If we adopt unwittingly the ways of the world and the call of Jesus fades into the background of our lives, we too will lose our character. To be in the world, to love it, but not be of it, is what’s required of us if we are to be ‘salt of the earth’. That is what we are to be in our street, in our neighbourhood, in our town and even beyond.

 

Jesus goes on to say that ‘you are the light of the world’. Rather like salt, light doesn’t illumine itself, so we’re to share the light of Christ, who is the light of the world. That’s what we are called to be: a light which will help illumine the lives of those with whom we share our lives. And as we begin to open our lives to others, we begin to recognise we belong to one another, and that this includes people in need, the hungry, the homeless, those left with nothing (as Isaiah says in the first reading). Then our light will shine ‘like the dawn.’ 

 

When we do this we’ll begin to live the beatitudes and be counted blessed. We’ll learn to reveal the power of the Spirit and of God, as Paul says in the second reading. It begins with doing simple things. This light can also illumine the unease and, at moments, even the despair of our lives; and then we might find we’re able to sit with people who feel weighed down by their lives.
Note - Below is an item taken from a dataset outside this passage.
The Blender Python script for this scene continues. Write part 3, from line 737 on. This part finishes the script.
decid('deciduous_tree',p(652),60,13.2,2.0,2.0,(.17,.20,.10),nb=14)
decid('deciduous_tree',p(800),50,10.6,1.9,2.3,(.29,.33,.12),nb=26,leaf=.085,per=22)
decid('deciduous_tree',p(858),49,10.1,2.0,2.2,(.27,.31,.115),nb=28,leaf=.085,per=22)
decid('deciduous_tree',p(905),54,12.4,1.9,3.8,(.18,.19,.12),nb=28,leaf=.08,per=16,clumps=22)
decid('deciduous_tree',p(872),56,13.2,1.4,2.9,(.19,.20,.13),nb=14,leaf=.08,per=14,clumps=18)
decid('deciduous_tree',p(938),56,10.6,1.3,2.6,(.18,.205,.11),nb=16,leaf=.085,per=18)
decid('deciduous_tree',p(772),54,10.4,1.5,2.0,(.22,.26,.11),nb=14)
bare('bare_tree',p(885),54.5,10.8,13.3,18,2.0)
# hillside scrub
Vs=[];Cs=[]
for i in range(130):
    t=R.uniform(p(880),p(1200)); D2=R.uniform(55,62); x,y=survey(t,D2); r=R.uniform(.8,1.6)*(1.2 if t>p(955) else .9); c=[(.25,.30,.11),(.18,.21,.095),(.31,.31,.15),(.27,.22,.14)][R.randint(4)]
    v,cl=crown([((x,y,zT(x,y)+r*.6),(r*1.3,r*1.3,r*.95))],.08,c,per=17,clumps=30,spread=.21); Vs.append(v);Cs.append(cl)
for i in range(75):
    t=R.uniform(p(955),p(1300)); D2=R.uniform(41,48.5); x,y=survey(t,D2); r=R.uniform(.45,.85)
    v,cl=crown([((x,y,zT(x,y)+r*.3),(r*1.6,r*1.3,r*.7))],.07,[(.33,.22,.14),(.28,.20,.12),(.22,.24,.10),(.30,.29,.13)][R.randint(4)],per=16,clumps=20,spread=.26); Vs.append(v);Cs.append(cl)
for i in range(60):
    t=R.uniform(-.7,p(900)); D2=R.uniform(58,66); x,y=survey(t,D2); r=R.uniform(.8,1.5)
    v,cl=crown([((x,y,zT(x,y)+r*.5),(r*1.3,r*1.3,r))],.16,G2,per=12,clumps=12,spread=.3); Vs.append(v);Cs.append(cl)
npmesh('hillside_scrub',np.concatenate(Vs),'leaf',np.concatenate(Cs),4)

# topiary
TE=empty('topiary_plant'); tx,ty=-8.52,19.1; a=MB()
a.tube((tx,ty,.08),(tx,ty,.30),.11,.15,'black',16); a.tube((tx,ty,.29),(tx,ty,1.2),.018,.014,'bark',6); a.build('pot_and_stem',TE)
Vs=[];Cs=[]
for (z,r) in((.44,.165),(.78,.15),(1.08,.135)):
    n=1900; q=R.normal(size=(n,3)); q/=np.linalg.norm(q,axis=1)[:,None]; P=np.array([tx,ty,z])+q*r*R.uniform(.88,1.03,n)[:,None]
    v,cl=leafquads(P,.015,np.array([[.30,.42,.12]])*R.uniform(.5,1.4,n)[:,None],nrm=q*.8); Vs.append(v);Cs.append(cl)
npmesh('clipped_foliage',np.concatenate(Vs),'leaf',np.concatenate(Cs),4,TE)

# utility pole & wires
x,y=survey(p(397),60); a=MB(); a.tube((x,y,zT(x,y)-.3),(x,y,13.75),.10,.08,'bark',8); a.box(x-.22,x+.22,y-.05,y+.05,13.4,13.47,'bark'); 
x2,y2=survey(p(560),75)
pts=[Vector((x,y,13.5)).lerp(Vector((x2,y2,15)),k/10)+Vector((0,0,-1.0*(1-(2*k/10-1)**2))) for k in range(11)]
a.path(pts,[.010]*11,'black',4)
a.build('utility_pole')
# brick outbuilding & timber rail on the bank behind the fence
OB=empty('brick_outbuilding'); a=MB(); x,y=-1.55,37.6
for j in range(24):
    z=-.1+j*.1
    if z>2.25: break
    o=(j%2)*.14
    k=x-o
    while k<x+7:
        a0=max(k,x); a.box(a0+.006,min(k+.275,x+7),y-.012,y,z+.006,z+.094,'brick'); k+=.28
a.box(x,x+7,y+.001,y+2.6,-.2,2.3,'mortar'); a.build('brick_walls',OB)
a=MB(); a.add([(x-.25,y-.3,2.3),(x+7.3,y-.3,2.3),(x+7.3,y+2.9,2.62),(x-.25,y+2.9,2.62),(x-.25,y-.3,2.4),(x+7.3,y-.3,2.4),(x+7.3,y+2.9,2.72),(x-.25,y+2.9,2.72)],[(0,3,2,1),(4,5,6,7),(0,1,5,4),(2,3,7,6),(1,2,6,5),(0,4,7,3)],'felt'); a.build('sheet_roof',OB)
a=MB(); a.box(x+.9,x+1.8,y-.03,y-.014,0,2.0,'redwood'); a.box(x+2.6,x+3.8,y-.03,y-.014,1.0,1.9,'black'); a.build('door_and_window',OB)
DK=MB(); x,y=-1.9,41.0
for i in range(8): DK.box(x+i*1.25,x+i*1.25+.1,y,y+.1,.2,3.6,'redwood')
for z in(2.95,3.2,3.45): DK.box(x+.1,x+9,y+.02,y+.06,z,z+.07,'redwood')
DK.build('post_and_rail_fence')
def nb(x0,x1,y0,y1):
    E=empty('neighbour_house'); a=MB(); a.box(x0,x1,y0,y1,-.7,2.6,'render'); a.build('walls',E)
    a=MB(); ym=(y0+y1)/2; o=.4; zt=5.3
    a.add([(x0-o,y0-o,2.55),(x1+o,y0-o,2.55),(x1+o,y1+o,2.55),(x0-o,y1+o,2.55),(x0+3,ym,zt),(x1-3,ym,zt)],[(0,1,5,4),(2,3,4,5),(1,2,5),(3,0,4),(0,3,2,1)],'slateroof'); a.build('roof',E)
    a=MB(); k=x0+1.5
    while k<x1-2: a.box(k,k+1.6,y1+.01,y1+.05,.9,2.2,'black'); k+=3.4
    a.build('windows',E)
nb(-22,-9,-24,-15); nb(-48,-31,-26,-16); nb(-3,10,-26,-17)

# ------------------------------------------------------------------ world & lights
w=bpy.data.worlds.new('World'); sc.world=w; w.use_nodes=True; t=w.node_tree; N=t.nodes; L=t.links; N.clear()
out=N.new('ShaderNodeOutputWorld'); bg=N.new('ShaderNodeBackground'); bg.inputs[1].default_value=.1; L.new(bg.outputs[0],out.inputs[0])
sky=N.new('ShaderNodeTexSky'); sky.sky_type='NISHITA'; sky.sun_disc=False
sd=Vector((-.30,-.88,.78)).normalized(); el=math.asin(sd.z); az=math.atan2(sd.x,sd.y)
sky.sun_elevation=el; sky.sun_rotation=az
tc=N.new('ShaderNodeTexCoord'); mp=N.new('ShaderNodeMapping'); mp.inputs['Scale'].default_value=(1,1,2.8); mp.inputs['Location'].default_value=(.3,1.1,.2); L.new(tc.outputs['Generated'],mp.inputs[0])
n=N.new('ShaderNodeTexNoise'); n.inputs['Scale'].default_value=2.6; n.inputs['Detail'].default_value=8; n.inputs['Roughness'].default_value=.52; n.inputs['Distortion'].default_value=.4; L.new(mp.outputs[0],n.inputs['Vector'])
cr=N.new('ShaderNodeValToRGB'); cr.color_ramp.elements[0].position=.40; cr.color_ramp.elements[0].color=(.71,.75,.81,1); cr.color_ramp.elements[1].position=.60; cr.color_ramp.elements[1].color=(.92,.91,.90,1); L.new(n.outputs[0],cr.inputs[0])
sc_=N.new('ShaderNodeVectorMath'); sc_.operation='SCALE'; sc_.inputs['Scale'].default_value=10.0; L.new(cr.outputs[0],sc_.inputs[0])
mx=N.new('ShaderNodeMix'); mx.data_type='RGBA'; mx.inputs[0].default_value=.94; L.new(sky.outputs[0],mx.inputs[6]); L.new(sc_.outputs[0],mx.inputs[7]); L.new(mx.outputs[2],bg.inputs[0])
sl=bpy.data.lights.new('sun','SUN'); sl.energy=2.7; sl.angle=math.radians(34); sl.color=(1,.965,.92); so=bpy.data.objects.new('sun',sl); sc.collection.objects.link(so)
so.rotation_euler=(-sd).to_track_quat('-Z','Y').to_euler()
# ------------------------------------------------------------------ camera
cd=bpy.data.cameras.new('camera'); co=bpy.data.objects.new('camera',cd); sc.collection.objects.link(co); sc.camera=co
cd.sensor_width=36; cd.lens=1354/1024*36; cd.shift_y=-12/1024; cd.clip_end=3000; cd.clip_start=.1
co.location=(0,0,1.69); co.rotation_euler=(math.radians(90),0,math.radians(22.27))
As we begin to do this, let us give thanks to God for enabling it, because we’re living as God wants us to live.

 

So, don’t hide our lights away, for what use is that, but put them on a stand, in order that they might shed some light in a darkening world. Let our good works be that light.

 

In this way Jesus encourages us to be salt and light for the world. When we do this, we’re able to make a difference, and to witness to this way of living.